Pegados a la mano nos han llevado a la feria y a la Semana Santa. Igual hicimos con nuestros hijos cuando nos tocó. Ahora la cosa está un poco difícil porque pegado a la mano va el móvil.
La cosa llega a tanto que no puedo evitar que me venga a la mente el cuento de Camilo José Cela: Las orejas del niño Raúl. Ese que cogió la manía de medirse las orejas porque le parecía que tenía una más grande que la otra. Cogió tal obsesión que un día que su madre le dio un par de gallinas para que las llevara, el niño Raúl no veía el momento de llegar a casa, se fue poniendo de todos los colores hasta que soltó las gallinas y se midió las orejas. Pues lo mismo pasa ahora con el móvil si hay que dejarlo un momento
Los bebés van en el carrito con él en la mano. Parece que no se pueden sacar de casa sin que lo lleven. Antes era suficiente atracción ver la calle, la gente, las tiendas con sus colores, el parque, los demás niños. Ahora el mundo se ve por una pantalla.
Luego lo llevan al colegio porque los papás quieren poder comunicarse con ellos en cualquier momento. Pero no son walkie talkies, no sirven sólo para hablar, son la puerta de entrada a un universo sin control parental.

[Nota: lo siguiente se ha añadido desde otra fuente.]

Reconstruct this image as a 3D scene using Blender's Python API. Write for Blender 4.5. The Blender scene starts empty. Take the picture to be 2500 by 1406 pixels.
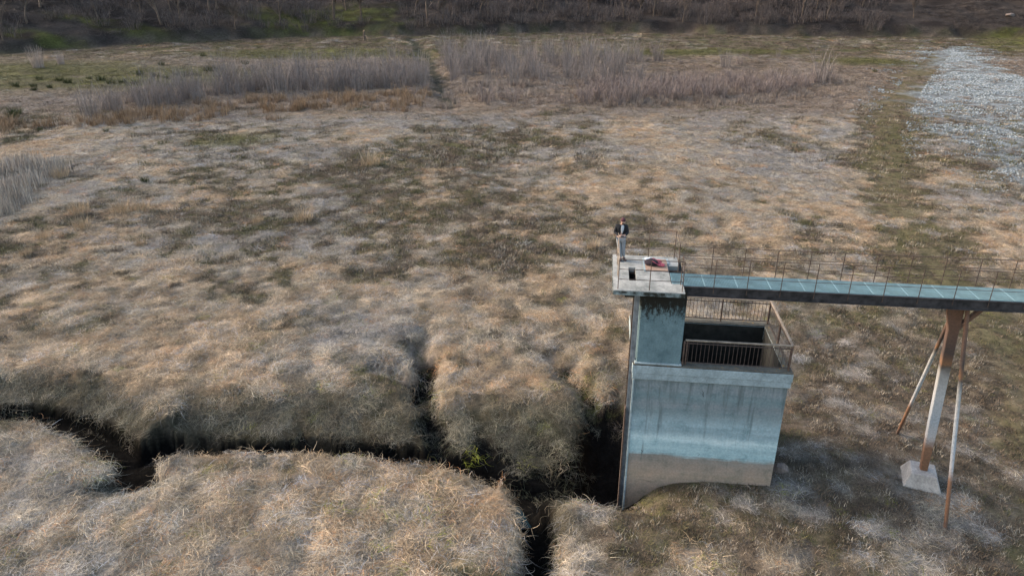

No es extraño que siguiendo esa senda los niños de doce años consuman porno a través de sus pantallitas. Un porno donde la mujer es un objeto para dar placer al hombre. Ya nos podemos cansar de intentar educar en igualdad que la práctica consiste en pertenecer a la secta de la manada. No hay manera de evolucionar así, más bien estamos involucionando. Los chavales tienen referentes sobre los que sus padres no tienen conocimiento ni control.
Los adultos lo que sí tienen es la misma adicción al móvil que sus hijos. Esos grupos de WhatsApp que no descansan y que no podemos dejar de seguir para estar al tanto de cada chorrada que se escribe. Las redes donde caen de manera incauta nuestro tiempo, rapiñado hasta en la cola del supermercado.